→ TASK BRIEF
In the material below, find every line with "objects" and pull it out.

→ SOURCE DATA
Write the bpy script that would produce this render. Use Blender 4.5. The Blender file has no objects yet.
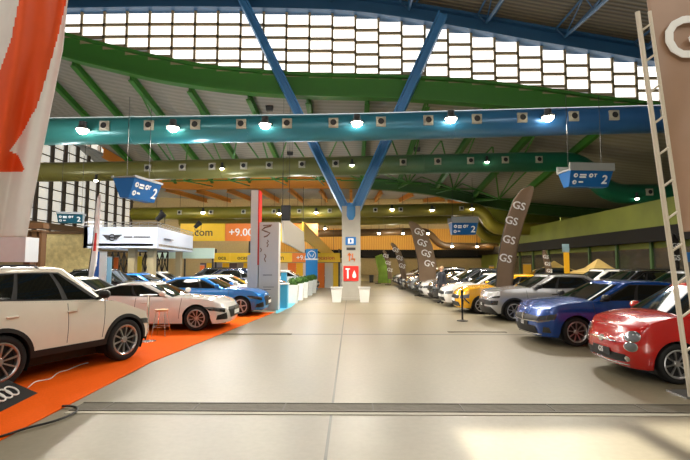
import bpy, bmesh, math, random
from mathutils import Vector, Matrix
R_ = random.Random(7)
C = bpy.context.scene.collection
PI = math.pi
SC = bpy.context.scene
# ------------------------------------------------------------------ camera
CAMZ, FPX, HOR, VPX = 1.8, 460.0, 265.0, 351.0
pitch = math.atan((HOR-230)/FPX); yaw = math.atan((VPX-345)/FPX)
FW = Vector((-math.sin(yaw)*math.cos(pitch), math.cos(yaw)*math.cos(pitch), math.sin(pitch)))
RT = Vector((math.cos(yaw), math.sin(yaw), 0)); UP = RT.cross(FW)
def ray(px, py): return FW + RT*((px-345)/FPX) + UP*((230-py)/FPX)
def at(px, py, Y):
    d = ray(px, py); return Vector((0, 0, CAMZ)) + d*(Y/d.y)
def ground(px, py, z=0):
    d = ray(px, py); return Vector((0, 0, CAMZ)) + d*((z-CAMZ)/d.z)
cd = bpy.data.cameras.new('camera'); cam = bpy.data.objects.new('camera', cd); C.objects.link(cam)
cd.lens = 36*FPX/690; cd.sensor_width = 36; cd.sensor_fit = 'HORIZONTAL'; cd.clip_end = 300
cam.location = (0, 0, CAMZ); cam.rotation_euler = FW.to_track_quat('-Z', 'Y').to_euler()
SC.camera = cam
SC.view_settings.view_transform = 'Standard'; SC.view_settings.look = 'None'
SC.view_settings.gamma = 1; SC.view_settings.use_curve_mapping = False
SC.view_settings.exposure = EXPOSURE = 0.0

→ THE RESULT
Write the bpy script that would produce this render. Use Blender 4.5. The Blender file has no objects yet.
cd = bpy.data.cameras.new('camera'); cam = bpy.data.objects.new('camera', cd); C.objects.link(cam)